Links to Live Blog Posts:

Part 1: https://womenwhorockcommunity.org/2017/11/03/unapologetically-chigonx-queering-altar-making/

Part 2: https://womenwhorockcommunity.org/2017/11/03/unapologetically-chigonx-pt-2-ending-the-night-with-indigenous-ritual/

Unapologetically Chigonx – Pt. 2 Ending the Night with Indigenous Ritual

The night ended with Aztec dancers in the rain, I’m currently soaked and freezing but there is a radiating warmth coming from within. From seeing how personal every altar was, to the mole, to familiar faces in my community, this whole experience was so positive and healing and necessary. It is necessary for people to practice such a sacred day, I could tell in their laughter during skits and the screams and applause at the very end of  the night. What really got to me was during the Aztec dance, a great roar of thunder greeted us, an acknowledgment of the skies and ancestors of our presence.
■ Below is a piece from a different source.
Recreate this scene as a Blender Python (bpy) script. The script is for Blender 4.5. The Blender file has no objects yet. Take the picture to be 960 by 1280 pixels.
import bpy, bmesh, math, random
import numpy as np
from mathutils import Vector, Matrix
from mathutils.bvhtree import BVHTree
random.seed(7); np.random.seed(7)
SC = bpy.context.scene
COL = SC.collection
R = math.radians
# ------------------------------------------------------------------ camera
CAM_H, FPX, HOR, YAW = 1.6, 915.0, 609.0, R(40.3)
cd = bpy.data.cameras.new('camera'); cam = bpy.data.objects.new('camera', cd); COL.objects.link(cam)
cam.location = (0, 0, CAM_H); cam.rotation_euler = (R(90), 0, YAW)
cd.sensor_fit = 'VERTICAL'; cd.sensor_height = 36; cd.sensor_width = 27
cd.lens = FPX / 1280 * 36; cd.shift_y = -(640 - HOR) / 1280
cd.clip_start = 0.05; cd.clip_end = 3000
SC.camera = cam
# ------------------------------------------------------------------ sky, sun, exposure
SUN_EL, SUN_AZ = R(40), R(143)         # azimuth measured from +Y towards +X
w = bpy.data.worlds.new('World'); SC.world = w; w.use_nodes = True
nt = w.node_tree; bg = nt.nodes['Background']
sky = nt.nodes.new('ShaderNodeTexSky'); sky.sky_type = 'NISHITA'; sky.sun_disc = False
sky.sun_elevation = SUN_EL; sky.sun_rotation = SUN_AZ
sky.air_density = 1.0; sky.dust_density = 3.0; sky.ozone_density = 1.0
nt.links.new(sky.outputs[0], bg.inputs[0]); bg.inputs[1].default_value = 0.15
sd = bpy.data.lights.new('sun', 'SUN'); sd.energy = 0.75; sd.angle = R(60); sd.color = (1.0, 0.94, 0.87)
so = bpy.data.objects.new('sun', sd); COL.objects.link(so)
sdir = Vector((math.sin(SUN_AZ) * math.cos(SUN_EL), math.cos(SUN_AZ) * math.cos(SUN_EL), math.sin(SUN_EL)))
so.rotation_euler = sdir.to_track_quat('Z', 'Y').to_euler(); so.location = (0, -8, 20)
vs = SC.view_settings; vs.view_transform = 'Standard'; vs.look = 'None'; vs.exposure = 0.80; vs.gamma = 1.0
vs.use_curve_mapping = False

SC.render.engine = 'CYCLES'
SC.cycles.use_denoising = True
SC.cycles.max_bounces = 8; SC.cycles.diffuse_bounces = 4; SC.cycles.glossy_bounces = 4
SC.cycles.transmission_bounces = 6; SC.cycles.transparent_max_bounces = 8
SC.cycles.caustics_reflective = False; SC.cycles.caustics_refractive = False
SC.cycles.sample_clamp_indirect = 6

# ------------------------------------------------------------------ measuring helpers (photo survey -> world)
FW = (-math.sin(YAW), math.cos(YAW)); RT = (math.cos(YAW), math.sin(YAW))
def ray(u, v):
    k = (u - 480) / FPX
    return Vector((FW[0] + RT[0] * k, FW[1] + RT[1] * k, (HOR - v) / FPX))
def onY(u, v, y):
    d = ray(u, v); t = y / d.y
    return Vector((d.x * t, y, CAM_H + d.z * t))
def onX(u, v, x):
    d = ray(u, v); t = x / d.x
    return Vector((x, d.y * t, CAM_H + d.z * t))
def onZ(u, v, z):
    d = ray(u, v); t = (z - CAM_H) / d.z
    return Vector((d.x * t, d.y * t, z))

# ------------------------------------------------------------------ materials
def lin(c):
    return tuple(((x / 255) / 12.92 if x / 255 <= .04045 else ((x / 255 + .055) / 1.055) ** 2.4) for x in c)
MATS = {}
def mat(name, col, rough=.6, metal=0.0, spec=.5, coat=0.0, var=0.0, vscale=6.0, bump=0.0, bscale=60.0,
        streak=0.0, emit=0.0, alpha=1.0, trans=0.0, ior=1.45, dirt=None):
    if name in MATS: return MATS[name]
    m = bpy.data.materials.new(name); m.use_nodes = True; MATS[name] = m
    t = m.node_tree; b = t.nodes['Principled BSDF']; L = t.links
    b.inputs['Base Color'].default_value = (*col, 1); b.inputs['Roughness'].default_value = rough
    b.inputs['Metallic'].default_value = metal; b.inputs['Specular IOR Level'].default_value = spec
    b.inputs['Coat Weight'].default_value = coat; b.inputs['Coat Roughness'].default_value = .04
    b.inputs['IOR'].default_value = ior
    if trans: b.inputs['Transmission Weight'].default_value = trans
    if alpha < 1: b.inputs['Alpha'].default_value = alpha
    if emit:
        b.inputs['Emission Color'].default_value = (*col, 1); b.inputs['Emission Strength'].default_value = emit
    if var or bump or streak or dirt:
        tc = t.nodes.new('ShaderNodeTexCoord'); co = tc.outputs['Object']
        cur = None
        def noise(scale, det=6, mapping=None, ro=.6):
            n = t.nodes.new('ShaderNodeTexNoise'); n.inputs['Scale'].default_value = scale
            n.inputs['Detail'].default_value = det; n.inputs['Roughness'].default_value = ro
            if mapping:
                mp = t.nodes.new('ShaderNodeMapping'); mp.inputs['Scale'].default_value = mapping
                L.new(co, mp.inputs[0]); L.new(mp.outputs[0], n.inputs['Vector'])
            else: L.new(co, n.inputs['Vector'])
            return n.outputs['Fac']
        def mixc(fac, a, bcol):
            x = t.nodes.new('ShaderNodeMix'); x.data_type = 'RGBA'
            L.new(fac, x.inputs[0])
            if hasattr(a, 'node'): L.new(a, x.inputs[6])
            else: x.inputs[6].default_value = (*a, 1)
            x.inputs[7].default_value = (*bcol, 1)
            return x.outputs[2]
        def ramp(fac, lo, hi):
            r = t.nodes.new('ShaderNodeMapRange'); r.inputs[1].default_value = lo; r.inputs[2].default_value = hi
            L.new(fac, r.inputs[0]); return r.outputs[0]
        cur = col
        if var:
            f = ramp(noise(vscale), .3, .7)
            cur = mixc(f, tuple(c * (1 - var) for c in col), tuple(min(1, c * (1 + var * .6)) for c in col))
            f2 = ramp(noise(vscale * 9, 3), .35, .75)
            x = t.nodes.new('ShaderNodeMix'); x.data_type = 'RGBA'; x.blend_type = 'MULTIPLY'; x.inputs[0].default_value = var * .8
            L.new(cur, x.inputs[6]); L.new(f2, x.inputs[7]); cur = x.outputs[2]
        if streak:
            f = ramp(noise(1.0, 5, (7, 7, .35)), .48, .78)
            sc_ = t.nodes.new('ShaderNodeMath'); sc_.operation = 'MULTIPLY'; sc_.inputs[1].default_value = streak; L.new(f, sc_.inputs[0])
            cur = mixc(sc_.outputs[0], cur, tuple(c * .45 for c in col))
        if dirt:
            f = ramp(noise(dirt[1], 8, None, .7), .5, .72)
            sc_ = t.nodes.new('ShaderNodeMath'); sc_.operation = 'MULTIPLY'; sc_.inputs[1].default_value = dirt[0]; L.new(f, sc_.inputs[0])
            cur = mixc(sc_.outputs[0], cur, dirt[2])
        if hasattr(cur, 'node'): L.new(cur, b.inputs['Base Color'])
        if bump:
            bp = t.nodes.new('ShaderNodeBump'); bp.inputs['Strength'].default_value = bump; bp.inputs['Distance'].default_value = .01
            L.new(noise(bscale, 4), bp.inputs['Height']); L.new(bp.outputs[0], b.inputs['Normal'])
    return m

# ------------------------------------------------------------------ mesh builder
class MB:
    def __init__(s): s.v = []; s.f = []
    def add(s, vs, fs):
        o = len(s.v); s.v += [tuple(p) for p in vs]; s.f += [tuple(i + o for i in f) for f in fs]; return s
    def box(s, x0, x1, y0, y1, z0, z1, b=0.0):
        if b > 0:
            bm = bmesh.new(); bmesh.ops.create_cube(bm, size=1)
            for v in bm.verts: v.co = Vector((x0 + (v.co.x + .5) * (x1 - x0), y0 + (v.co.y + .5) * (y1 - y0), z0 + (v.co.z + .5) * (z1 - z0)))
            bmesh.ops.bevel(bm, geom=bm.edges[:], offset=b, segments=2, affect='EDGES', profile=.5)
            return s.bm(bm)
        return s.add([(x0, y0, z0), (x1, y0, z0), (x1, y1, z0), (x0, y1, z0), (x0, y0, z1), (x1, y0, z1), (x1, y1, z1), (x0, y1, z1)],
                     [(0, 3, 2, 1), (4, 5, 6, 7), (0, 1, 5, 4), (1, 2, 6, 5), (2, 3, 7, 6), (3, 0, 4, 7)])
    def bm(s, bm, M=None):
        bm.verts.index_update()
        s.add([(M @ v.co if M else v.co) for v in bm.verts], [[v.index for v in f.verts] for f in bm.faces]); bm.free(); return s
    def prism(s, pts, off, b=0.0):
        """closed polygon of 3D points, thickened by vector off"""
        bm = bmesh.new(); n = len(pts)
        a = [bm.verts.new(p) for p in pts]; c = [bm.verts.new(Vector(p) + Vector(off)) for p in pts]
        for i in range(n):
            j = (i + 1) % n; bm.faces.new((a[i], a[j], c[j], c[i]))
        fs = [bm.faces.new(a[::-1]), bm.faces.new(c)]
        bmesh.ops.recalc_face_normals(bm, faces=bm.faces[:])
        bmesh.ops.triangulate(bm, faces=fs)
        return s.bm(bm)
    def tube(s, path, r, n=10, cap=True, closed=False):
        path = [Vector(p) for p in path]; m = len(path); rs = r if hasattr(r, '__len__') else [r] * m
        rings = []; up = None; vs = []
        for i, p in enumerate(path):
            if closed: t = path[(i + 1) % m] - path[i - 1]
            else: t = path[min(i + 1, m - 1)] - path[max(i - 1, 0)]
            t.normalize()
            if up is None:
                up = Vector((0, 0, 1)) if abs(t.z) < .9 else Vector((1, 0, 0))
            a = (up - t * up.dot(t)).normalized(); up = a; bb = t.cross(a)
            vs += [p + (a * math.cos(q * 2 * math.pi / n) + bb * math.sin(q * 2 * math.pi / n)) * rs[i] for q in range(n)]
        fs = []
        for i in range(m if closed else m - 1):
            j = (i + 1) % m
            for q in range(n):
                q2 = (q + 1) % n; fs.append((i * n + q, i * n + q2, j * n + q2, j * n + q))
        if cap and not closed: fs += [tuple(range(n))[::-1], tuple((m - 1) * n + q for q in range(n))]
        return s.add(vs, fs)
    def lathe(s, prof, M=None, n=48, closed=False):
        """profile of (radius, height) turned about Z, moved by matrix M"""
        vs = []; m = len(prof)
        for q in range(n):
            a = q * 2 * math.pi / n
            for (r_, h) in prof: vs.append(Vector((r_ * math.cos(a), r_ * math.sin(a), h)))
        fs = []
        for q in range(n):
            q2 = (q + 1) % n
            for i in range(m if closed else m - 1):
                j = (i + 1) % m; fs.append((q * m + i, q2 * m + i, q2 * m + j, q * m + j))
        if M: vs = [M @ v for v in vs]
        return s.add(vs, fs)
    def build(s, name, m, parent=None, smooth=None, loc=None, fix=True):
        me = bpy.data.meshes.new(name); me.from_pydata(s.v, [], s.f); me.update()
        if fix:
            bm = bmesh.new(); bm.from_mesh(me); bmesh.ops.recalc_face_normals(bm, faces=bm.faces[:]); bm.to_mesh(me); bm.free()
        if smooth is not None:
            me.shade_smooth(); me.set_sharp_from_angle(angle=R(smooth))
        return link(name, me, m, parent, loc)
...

It was a beautiful moment perfectly showcasing the communication we have with nature, within our community and with the dead.

Unapologetically Chigonx – Queering Altar Making

I love seeing all the different representations of the queer communities of color, it makes my heart full but with that also heavy to see all the innocent lives lost to systems of oppression whether that be homophobia or no access to health education and resources. It definitely is a reminder that altares are inherently political, as they are a form of resistance against colonialism and sharing narratives that would otherwise go unnoticed by society at large and the governing state. I really feel such a spiritual connection to the art and altares in the very heavy topics they convey in the most beautiful and eye-catching manner, so as to show the beauty in resistence, the beauty in exsistance, the beauty of life, and how the tragedy of death can begin to heal through acknowledging the preciousness of life, and how we must work on constructing these narratives to move towards a better society so that these lives can be respected while living too.